Research paper drafts, thoughts and tutorial with Gareth

The blog seems to have been neglected of late, but that’s actually not true. In an earlier lecture Jonathan mentioned that this reflective practice could happen in several ways. Since my time is currently taken up completely by my job, working on the Iridescent Alloys and my research paper, I haven’t been able to type out coherent thoughts into blogposts as often as I like. But I have been creating a reflective record in other ways, I have been noting things down in notebooks, scribbling and doodling ideas, and of course keeping my visual journal, all of which I will upload here in due course. There are also a lot of blogposts written and saved as drafts that need the pictures added to them so I can officially publish them.

But right now, the most pressing concern for me is the upcoming deadline of the research paper. I know Jonathan said grades are not important but I feel like I want to do this right, and that feeling sometimes overwhelms me. Am I competitive? probably. But more so, this MA is very integral to me and I genuinely want to do a dedicated job that turns out well!

A few weeks ago we had a tutorial with Gareth about our research paper. At that time I was still in the voracious reading mode, and all I had to show was this:

Research paper — first draft

Gareth and I discussed a lot of things but what left the most impression on me was this thing he said in an uncertain tone– your topic has changed so drastically since the first time….

Perhaps I wasn’t able to explain myself well enough, but I feel like the topic I am currently working with is a very logical evolution of the idea I initially had.

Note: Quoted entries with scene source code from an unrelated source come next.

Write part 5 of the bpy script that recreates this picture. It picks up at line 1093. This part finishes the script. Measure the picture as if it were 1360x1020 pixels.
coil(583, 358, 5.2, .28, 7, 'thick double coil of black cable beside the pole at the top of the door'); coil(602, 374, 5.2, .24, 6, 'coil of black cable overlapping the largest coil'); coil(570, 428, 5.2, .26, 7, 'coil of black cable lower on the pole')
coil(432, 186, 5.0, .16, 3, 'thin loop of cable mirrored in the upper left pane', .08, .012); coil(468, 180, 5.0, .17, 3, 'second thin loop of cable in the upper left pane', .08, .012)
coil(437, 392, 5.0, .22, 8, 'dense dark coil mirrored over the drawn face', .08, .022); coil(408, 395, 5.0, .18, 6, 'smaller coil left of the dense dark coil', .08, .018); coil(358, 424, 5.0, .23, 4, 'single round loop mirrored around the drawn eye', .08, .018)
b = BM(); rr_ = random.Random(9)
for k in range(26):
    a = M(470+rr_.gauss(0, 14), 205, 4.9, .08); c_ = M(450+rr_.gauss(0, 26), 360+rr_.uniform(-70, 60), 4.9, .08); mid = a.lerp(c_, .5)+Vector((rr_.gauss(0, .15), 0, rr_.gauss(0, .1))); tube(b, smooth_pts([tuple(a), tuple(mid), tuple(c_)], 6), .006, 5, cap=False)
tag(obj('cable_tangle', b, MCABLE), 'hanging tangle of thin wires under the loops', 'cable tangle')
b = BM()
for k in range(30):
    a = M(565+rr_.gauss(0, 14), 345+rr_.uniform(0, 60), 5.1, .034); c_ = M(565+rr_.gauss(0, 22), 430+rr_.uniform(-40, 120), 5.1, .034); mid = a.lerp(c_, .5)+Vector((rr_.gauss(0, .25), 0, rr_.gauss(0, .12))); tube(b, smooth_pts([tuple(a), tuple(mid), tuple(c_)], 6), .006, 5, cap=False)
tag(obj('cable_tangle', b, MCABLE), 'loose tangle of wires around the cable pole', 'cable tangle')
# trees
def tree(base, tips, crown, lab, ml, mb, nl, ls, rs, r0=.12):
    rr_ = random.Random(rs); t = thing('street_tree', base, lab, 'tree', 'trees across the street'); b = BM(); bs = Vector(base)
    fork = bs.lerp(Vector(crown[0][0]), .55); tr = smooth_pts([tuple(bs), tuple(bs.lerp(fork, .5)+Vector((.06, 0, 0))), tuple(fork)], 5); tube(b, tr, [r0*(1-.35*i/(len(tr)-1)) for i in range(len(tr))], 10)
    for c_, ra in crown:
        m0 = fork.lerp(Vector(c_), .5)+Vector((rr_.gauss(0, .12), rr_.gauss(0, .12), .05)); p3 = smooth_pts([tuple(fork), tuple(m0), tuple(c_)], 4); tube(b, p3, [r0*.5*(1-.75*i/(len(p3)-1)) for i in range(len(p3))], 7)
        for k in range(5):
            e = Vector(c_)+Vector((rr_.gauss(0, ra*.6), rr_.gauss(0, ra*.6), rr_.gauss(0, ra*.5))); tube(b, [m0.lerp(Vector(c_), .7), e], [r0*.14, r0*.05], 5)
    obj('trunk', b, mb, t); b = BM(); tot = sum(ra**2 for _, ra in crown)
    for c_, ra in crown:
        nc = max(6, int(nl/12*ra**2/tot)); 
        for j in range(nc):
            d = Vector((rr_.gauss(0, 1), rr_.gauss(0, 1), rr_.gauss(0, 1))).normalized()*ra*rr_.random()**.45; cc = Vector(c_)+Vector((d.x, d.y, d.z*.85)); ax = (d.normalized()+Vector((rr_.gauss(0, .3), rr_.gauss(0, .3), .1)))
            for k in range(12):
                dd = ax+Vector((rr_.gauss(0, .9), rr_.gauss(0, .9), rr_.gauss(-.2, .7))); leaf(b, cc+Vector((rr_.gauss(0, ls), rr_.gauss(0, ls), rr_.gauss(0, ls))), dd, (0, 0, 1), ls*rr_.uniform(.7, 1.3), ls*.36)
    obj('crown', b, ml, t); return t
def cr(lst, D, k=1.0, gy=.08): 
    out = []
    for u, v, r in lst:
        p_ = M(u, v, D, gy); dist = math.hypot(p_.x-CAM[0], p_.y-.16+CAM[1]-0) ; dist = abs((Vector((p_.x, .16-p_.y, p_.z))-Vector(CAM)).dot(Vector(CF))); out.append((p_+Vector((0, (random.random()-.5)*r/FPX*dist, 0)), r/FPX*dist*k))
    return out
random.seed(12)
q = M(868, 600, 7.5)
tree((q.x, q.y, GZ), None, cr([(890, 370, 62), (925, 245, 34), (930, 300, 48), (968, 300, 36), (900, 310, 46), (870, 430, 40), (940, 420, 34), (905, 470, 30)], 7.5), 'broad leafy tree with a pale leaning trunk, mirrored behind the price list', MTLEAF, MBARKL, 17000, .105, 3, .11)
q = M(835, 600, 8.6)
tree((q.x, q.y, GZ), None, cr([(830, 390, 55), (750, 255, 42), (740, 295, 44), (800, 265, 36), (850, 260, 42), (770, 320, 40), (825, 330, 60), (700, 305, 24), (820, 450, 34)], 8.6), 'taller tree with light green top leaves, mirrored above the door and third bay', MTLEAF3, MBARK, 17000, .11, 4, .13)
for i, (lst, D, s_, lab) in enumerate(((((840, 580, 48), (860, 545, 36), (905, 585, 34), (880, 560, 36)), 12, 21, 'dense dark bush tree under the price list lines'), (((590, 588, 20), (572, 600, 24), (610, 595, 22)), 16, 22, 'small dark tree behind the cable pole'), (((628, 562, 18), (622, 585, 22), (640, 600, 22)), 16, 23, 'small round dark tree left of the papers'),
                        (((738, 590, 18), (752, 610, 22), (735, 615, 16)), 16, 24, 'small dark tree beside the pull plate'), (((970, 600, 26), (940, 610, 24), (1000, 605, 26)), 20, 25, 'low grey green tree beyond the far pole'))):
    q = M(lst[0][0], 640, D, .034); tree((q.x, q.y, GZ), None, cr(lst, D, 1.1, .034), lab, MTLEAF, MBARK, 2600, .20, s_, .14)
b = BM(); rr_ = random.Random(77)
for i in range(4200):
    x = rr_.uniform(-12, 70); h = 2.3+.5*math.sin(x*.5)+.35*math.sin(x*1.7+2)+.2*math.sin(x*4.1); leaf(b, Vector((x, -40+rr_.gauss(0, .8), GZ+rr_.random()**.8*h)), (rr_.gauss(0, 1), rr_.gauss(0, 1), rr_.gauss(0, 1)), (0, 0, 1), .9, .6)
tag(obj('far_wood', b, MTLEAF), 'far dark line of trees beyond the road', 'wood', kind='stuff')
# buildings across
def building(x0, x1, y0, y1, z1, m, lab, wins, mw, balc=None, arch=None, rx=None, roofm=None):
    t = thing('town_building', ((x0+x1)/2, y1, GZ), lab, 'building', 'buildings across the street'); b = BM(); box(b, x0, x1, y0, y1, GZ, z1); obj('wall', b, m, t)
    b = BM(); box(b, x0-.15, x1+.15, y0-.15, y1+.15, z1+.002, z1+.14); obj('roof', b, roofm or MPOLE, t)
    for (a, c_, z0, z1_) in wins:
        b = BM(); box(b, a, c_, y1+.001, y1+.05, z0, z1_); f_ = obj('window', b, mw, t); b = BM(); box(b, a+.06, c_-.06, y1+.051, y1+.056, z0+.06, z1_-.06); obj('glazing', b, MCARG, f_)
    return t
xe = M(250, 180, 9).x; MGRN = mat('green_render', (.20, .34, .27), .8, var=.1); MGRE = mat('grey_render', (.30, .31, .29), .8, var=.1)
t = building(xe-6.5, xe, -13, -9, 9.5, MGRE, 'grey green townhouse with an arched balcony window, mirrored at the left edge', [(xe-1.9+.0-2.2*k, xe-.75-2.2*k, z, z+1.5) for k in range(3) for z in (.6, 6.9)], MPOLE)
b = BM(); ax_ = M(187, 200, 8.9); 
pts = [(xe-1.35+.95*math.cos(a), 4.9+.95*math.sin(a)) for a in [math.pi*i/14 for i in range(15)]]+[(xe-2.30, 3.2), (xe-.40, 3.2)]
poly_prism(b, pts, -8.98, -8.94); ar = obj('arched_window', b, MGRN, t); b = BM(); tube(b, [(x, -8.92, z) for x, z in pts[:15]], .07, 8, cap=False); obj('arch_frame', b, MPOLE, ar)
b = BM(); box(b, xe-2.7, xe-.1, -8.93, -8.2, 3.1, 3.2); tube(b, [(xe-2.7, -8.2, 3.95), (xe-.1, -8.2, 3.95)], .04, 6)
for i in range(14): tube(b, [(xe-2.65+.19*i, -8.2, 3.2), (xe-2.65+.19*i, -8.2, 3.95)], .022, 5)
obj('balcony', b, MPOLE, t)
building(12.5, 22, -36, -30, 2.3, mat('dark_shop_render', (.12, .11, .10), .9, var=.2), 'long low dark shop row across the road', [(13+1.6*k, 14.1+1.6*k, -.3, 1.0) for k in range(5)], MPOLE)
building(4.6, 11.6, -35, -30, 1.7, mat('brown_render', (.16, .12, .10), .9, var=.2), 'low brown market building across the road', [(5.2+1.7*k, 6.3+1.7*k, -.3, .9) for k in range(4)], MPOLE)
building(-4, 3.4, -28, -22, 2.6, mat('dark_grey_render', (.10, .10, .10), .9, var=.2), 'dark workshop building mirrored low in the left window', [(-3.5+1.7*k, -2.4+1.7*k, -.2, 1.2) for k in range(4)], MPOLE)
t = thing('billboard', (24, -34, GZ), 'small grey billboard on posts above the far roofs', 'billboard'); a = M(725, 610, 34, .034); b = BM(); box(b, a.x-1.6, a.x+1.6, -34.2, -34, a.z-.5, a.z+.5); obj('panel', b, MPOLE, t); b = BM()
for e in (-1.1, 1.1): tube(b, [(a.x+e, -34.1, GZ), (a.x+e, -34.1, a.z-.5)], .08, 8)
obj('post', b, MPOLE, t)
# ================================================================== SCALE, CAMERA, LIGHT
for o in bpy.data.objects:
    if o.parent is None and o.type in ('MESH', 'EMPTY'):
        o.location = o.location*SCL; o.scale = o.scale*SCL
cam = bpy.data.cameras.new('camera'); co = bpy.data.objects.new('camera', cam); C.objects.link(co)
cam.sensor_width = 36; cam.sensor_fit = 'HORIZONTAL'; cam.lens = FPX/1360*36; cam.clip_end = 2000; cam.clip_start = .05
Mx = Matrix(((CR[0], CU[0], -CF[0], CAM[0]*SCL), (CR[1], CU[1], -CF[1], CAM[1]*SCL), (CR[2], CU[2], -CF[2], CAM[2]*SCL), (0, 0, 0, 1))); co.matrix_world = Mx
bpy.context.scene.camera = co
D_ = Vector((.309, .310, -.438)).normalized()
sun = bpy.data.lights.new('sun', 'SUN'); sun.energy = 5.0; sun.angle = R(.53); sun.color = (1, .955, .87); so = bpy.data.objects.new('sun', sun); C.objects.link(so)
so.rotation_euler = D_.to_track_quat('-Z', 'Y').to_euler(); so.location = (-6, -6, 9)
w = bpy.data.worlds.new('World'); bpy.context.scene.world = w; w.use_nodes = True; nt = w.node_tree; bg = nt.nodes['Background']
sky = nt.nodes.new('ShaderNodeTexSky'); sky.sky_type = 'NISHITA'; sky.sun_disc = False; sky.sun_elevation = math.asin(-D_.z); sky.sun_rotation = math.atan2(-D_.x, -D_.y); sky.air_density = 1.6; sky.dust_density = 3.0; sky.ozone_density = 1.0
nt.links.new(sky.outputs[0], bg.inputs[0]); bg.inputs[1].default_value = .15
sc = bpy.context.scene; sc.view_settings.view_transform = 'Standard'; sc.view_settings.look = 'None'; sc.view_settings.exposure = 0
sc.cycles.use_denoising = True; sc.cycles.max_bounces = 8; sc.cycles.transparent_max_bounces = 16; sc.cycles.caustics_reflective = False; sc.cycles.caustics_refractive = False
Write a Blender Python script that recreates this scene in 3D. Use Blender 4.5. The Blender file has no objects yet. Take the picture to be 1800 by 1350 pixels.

I began with this idea of ‘what is art’. I researched theories of what artists and movements before me had believed. The question I asked in a tutorial with Jonathan was, who determines what art is, the audience or the intention of the artist. The truth is, this question was too vast to be answered in a 4000 word paper and Jonathan asked me to think about my motivations; i.e. WHY am I interested in this question in the first place. So I did. And what stood out to me was the freedom of social media as a platform and the critique, feedback and fame you could achieve through it. Artists have gained celebrity status through social media. Artists have also become embroiled in a love-hate relationship of measuring their own self-worth through likes. Cliche as it sounds, social media is a double edge sword. I also knew wanted to explore public art as I said in the first tutorial with Gareth, and social media essentially WAS public art in this day and age.

In previous blogposts I have mentioned what I read and researched to arrive at many many different and interesting books, ideas and topics. But none of them seemed to capture this essential idea of trying to define the nature of the social media world and what impact it has had on art.

Then I read about the concept of post-truth and here was something interesting, a way that social media and the cognitive biases of humans had developed this era of digimodernism. So I delved deeper into it and I felt like George Orwell had a pretty good handle on a satirical aspect of post-truth even when he wrote ‘1984’ in 1949. So this is the topic I thought would suit:

Public Art in the Post-Truth Era: A commentary on social media through the prism of Lee McIntyre’s book ‘Post-Truth’ as well as the allegories in George Orwell’s ‘1984’.

After the tutorial, we had an eye opening session with Jonathan which I will probably discuss in another blogpost as well and that set me reflecting again. Ben sent me his paper to read through (amazing btw!) and I also happened to visit robin’s blog. Robin’s reflections on his tutorial really gave me some good pointers (love the way that guy writes and thinks!). One of the things I noticed in both Robin and Ben’s research paper was that they were aiming for their titles to be:

  1. An accurate representation of the tone and content of the paper
  2. Concise and without any unnecessary words

By that time, I had arrived at this second draft of the paper:

Research paper brainstorming part 2

I was quite proud of it, but after the Skype session with Jonathan where he mentioned the importance of balancing references with analysis, I began to see that it needed revision as much as my title did. So I revisited my title and my abstract and really thought about what I was trying to say.

 

 

 

 

 

 

 

 

 

 

 

 

 

 

 

 

After all this random note taking, I came to the conclusion that the main thing I was interested in exploring was the nature of social media discourse and its impact on art. By nature I mean the way in which individuals can voice their thoughts in isolation of everything around them, yet at the same time, it can be potentially viewed by the whole world. Every word is easier to put out there and has more consequence. That is where the word post-truth came in. In my paper I could critically analyze the works of certain artists to comment on this social media phenomenon. so here is the final succinct title I drafted:

Public Art in the Post Truth Era

Atomized human experience and its reflection in art

So you see, this is a logical derivation from my original question of ‘what is art’. Since that was too vast a subject, I narrowed it down further and further till the question has now become, ‘who we are and how we make our art in the digital landscape’.